Nicolai J. Foss, Peter G. Klein and Per L. Bylund


What is the relationship between entrepreneurs and business firms? Do entrepreneurs need firms to carry out their function, and do firms need entrepreneurs to survive in the competitive market process? What exactly do entrepreneurs do inside firms – establish, finance, direct, control, operate? Does the entrepreneur disappear from stage once the firm is founded, handing things off to professional managers who do not merit the label “entrepreneur”? These questions strike simultaneously at the hearts of microeconomics and management research in entrepreneurship (cf. Shane and Venkataraman, 2000). And yet the study of entrepreneurship and the study of economic organizing lack contact. In fact, the modern theory of the firm virtually ignores entrepreneurship, while the literature on entrepreneurship often sees little value in the economic theory of the firm (Foss and Klein, 2005). This divide emerged as microeconomic analysis took important steps toward increased scientific rigor, which in effect left no room for dynamic elements such as entrepreneurs or entrepreneurship. The economic theory of the firm was subsumed into neoclassical price theory (O‘Brien, 1984) and reformulated using game theory and the economics of information (Foss and Klein, 2011).

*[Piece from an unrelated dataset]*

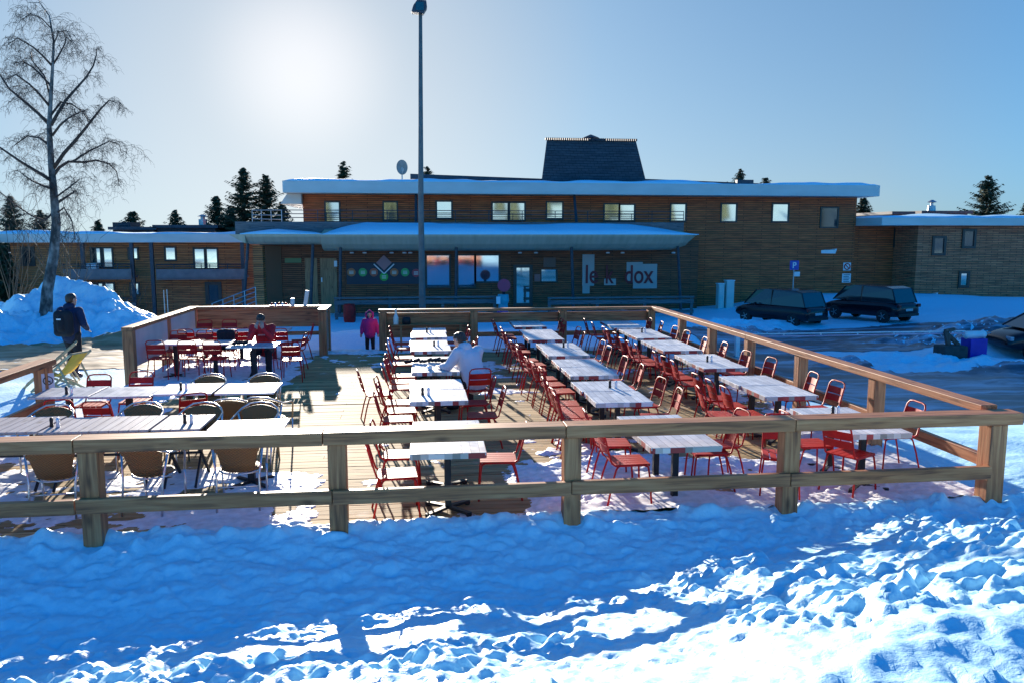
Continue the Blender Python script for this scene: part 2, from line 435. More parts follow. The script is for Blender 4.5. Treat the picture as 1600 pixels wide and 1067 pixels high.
M['needle'] = noisy('spruce_needles', [(.3, (.018, .032, .014)), (.7, (.06, .085, .03))], nscale=2.5, rough=.8)

# ------------------------------------------------------------------ ground
def spread(a, b, step, outer0, outer1, grow=1.06):
    m = list(np.arange(a, b + 1e-6, step)); s = step; x = b
    while x < outer1: s = min(s * grow, 25); x += s; m.append(x)
    s = step; x = a
    while x > outer0: s = min(s * grow, 25); x -= s; m.insert(0, x)
    return np.array(m)
us = spread(-6, 8.2, .024, -420, 420, 1.035)
vs = spread(4.6, 8.6, .018, -300, 600, 1.03)
def ground_z(u, v):
    z = terrain(u, v)
    for a, b, c, d in ((-24, -6.3, 21.2, 35), (8.6, 31, 17.5, 41)):
        z = np.where((u > a + .9) & (u < b - .9) & (v > c + .9) & (v < d - .9), z - .45, z)
    inside = (u > -5.85) & (u < 6.45) & (v > 8.25) & (v < 21.3)
    z = np.where(inside, -.22, z)
    # rising wooded hillside far behind the camera
    z = z + ss(-70, -260, v) * 38 * (.7 + .3 * np.sin(u / 60))
    return z
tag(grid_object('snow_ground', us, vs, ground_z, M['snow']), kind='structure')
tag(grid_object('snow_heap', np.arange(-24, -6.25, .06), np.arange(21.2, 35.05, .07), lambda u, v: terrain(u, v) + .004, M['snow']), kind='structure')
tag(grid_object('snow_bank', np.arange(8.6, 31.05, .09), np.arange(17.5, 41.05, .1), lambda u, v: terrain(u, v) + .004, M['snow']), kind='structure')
# icy car park road on the right, gritty path on the left
def ice_mat():
    m = mat('icy_asphalt', rough=.35); b = m.node_tree.nodes['Principled BSDF']
    t = nd(m, 'ShaderNodeTexCoord'); mp = nd(m, 'ShaderNodeMapping'); mp.inputs['Scale'].default_value = (.12, .9, 1); mp.inputs['Rotation'].default_value = (0, 0, R(6))
    lk(m, t.outputs['Object'], mp.inputs['Vector'])
    n = nd(m, 'ShaderNodeTexNoise'); n.inputs['Scale'].default_value = 1.3; n.inputs['Detail'].default_value = 9; n.inputs['Roughness'].default_value = .68; n.inputs['Distortion'].default_value = .5
    lk(m, mp.outputs['Vector'], n.inputs['Vector'])
    r = ramp(m, [(.38, (.03, .036, .05)), (.49, (.07, .09, .12)), (.58, (.26, .33, .42)), (.72, (.52, .70, .82))]); lk(m, n.outputs['Fac'], r.inputs['Fac']); lk(m, r.outputs['Color'], b.inputs['Base Color'])
    bp = nd(m, 'ShaderNodeBump'); bp.inputs['Strength'].default_value = .3; bp.inputs['Distance'].default_value = .02
    lk(m, n.outputs['Fac'], bp.inputs['Height']); lk(m, bp.outputs['Normal'], b.inputs['Normal'])
    return m
M['ice'] = ice_mat()
def road_mask(u, v, z):
    n = (fbm(u * .5, v * .9, 77, 4) - .5) * 2.2
    a = (v + n * .8 > 26.2 + .05 * (u - 12)) & (v + n * .6 < 34.5 + .10 * (u - 12)) & (u > 8.5 + n)
    b = (v + n * .6 > 14.5) & (v + n * .5 < 21.2 - .03 * (u - 8)) & (u > 7.2 + n * .3) & (u < 26)
    c = (u > 8.8 + n * .5) & (u < 13.5 + n * .6) & (v > 19) & (v < 30)
    return a | b | c
tag(grid_object('car_park_road', np.arange(7, 70, .14), np.arange(13, 46, .14), lambda u, v: terrain(u, v) + .022, M['ice'], road_mask), kind='structure')
M['grit'] = noisy('gritty_path', [(.30, (.20, .12, .05)), (.48, (.34, .22, .10)), (.62, (.46, .34, .20)), (.74, (.75, .72, .68))], scale=(.25, .9, 1), nscale=2.2, detail=10, rough=.5, bump_s=.5, bump_d=.04)
def path_mask(u, v, z):
    n = (fbm(u * .6, v * .9, 99, 4) - .5) * 2
    return (v + n * .5 > 19.7 - .05 * (u + 8)) & (v + n * .6 < 24.7 + .02 * (u + 8)) & (u < -5.0 + n * .5)
tag(grid_object('grit_path', np.arange(-40, -4, .1), np.arange(17.5, 27, .08), lambda u, v: terrain(u, v) + .014, M['grit'], path_mask), kind='structure')

# ------------------------------------------------------------------ deck of planks running left-right, with trodden snow
db = MB()
v = 8.12
rnd = random.Random(3)
while v < 21.3:
    w = .142
    x = -5.85
    off = rnd.choice([0, 1.2, 2.4])
    cuts = [-5.85] + [c for c in (-3.7 + off, .3 + off * .8, 3.9 + off * .6) if c < 6.3] + [6.45]
    for a, b in zip(cuts, cuts[1:]):
        dz = rnd.uniform(-.002, .002)
        db.bb(a + .003, b - .003, v, v + w - .012, -.04 + dz, dz)
    v += w if abs(v - 14.3) > .08 else w + .05
deck = db.build('timber_deck', M['plank'])
tag(deck, kind='structure')
def plank_variation(m):
    b = m.node_tree.nodes['Principled BSDF']
    src = b.inputs['Base Color'].links[0].from_socket
    t = nd(m, 'ShaderNodeTexCoord'); sx = nd(m, 'ShaderNodeSeparateXYZ'); lk(m, t.outputs['Object'], sx.inputs[0])
    ma = nd(m, 'ShaderNodeMath', operation='MULTIPLY'); ma.inputs[1].default_value = 1 / .142; lk(m, sx.outputs['Y'], ma.inputs[0])
    fl = nd(m, 'ShaderNodeMath', operation='FLOOR'); lk(m, ma.outputs[0], fl.inputs[0])
    wn = nd(m, 'ShaderNodeTexWhiteNoise', noise_dimensions='1D'); lk(m, fl.outputs[0], wn.inputs['W'])
    q = nd(m, 'ShaderNodeMapRange'); q.inputs['To Min'].default_value = .7; q.inputs['To Max'].default_value = 1.2; lk(m, wn.outputs['Value'], q.inputs['Value'])
    vm = nd(m, 'ShaderNodeVectorMath', operation='SCALE'); lk(m, src, vm.inputs[0]); lk(m, q.outputs['Result'], vm.inputs['Scale'])
    # thin frost patches
    n = nd(m, 'ShaderNodeTexNoise'); n.inputs['Scale'].default_value = 1.1; n.inputs['Detail'].default_value = 12; n.inputs['Roughness'].default_value = .72; lk(m, t.outputs['Object'], n.inputs['Vector'])
    r = ramp(m, [(.58, (0, 0, 0)), (.74, (1, 1, 1))]); lk(m, n.outputs['Fac'], r.inputs['Fac'])
    mm = nd(m, 'ShaderNodeMix', data_type='RGBA'); lk(m, r.outputs['Color'], mm.inputs['Factor']); lk(m, vm.outputs[0], mm.inputs['A']); mm.inputs['B'].default_value = (.70, .62, .50, 1)
    lk(m, mm.outputs['Result'], b.inputs['Base Color'])
    b.inputs['Specular IOR Level'].default_value = .12
plank_variation(M['plank'])
def sbox(u, v, a, b, c, d, s=.5):
    return ss(a - s, a + s, u) * (1 - ss(b - s, b + s, u)) * ss(c - s, c + s, v) * (1 - ss(d - s, d + s, v))
def deck_snow_z(u, v):
    cov = .10 + 0 * u
    cov = cov + .62 * sbox(u, v, 1.1, 7, 7, 10.4, .35)
    cov = cov + .50 * sbox(u, v, 5.6, 7, 7, 22, .5)
    cov = cov + .45 * sbox(u, v, 1.6, 3.2, 7, 12, .8)
    cov = cov + .55 * sbox(u, v, -2.3, -1.15, 7, 10.2, .18)
    cov = cov + .42 * sbox(u, v, -7, -2.2, 7, 10.5, .5)
    cov = cov + .55 * sbox(u, v, -7, -4.5, 10, 16, .5)
    cov = cov + .95 * sbox(u, v, -7, -2.7, 16.2, 21.5, .3)
    cov = cov + .30 * sbox(u, v, 1.0, 2.2, 15, 20, .4)
    cov = cov + .40 * sbox(u, v, 3.6, 4.6, 16, 21.5, .4)
    cov = cov + .32 * sbox(u, v, -2.4, -.6, 18.6, 21.5, .6)
    cov = cov + .6 * sbox(u, v, -7, 7, 20.7, 22, .3)
    n = fbm(u * 1.9, v * 2.4, 13, 6, .62)
    t = cov + (n - .5) * 1.5 - .46
    thick = ss(0, .55, t) * (.028 + .04 * sbox(u, v, 1.1, 7, 7, 11, .6) + .02 * (cov > .9))
    rough = (np.abs(fbm(u * 5.2, v * 5.2, 23, 4, .55) - .5) * 2 - .3) * .035 + (fbm(u * 14, v * 14, 29, 2) - .5) * .012
    z = np.where(t > 0, .002 + thick + rough * ss(0, .4, t) * ss(.2, .9, cov), -.03 + np.clip(t, -.1, 0) * .2)
    # footprints
    return z
tag(grid_object('trodden_snow', np.arange(-5.84, 6.45, .028), np.concatenate([np.arange(8.06, 12, .025), np.arange(12, 21.3, .045)]), deck_snow_z, M['deck_snow'],
                lambda u, v, z: z > -.005), kind='structure')

# ------------------------------------------------------------------ fences
FENCE_CAT = 'fence'
def rail_bar(name, a, b, w, h, m, parent, inc=True, label=None):
    mb = MB(); a = Vector(a); b = Vector(b)
    mb.bar(a, b, w, h)
    return tag(mb.build(name, m, parent, bevel=.006), label)
PW = .17
def post(p, x, y, z0, z1, parent, w=PW):
    # split timber look: a post of solid section with its own grain
    o = MB().bb(-w / 2, w / 2, -w / 2, w / 2, 0, z1 - z0).build('post', M['wz'], parent, bevel=.008)
    o.location = (x, y, z0); return o
VF = 8.0
fr = thing('timber_fence', 'long pale timber fence across the front of the terrace, nearest the snow bank', 'fence', (0, VF, 0))
for x in (-8.0, -5.6, -3.18, -.82, 1.58, 3.97, 6.36):
    post(fr, x, -.02 - .0 * x, -.5, .945, fr, .18 if x < 6 else .2)
def rail_segments(xs, y, z, w, h, name):
    for a, b in zip(xs, xs[1:]):
        g = .004
        o = MB().bb(a + g, b - g, -w / 2, w / 2, -h / 2, h / 2).build(name, M['wx'], fr, bevel=.007)
        o.location = (0, y + random.uniform(-.006, .006), z + random.uniform(-.004, .004))
rail_segments([-9.3, -3.29, -.95, 1.5, 3.98, 6.62], -.02, 1.015, .24, .13, 'top_rail')
rail_segments([-9.3, -3.3, -.87, 1.56, 3.94, 6.27], -.13, .42, .07, .145, 'lower_rail')
# right side
fs = thing('timber_fence', 'timber fence running back along the right edge of the terrace beside the icy car park', 'fence', (6.42, VF, 0))
for y in (2.36, 4.6, 6.7, 8.7, 10.7):
    post(fs, 0, y, -1.0, 1.02, fs)
for a, b in ((.14, 6.7), (6.7, 12.95)):
    o = MB().bb(-.1, .1, a + .003, b - .003, -.045, .045).build('top_rail', M['wy'], fs, bevel=.006); o.location = (0, 0, 1.07)
    o = MB().bb(-.04, .04, a + .003, b - .003, -.07, .07).build('lower_rail', M['wy'], fs, bevel=.006); o.location = (.13, 0, .42)
# back
fb = thing('timber_fence', 'timber fence along the back of the terrace behind the table rows', 'fence', (0, 21.1, 0))
for x in (-.9, 1.5, 3.9, 6.35):
    post(fb, x, 0, -.8, 1.03, fb, .2)
o = MB().bb(-1.0, 6.52, -.1, .1, -.035, .035).build('top_rail', M['wx'], fb, bevel=.006); o.location = (0, 0, 1.07)
o = MB().bb(-.8, 1.4, -.02, .02, .35, 1.0).build('side_board', M['wx'], fb, bevel=.004); o.location = (0, .06, 0)
o = MB().bb(1.6, 6.25, -.02, .02, .72, .98).build('side_board', M['wx'], fb, bevel=.004); o.location = (0, .06, 0)
o = MB().bb(1.6, 6.25, -.03, .03, -.06, .06).build('lower_rail', M['wx'], fb, bevel=.004); o.location = (0, -.05, .42)
# enclosure on the left
fe = thing('timber_enclosure', 'waist high boarded timber enclosure around the red chairs on the left', 'fence', (-5.85, 16.95, 0))
for x, y in ((0, 0), (0, 2.4), (0, 4.75), (3.45, 4.55), (3.45, 3.75)):
    post(fe, x, y, -.7, 1.1, fe, .2)
o = MB().bb(-.11, .11, -.1, 4.9, -.035, .035).build('top_rail', M['wy'], fe, bevel=.006); o.location = (0, 0, 1.14)
o = MB().bb(.115, 3.56, -.11, .11, -.035, .035).build('top_rail', M['wx'], fe, bevel=.006); o.location = (0, 4.75, 1.14)
o = MB().bb(-.11, .11, 3.65, 4.635, -.035, .035).build('top_rail', M['wy'], fe, bevel=.006); o.location = (3.45, 0, 1.14)
M['board'] = noisy('pale_board', [(.3, (.50, .44, .42)), (.7, (.62, .55, .50))], nscale=2, rough=.5)
for a, b in ((.12, 2.28), (2.52, 4.63)):
    o = MB().bb(-.02, .02, a, b, .35, 1.09).build('side_board', M['board'], fe); o.location = (.06, 0, 0)
o = MB().bb(.12, 3.33, -.02, .02, .62, 1.09).build('side_board', M['wx'], fe); o.location = (0, 4.72, 0)
o = MB().bb(-.02, .02, 3.86, 4.44, .1, 1.09).build('side_board', M['wx'], fe); o.location = (3.5, 0, 0)
o = MB().bb(.12, 3.33, -.03, .03, -.05, .05).build('lower_rail', M['wx'], fe); o.location = (0, 4.66, .45)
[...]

As a result, modern contributions to the theory of the firm (Williamson, 1975; 1985; 1996; Milgrom and Roberts, 1992; Hart, 1995) focus on solving given optimization problems and are therefore typically static and “closed.” They tend to avoid open-ended questions about where the problems come from or what is the origin of the firm. Indeed, the question of firm emergence in the market place is almost completely left out of the theoretical discourse on the firm.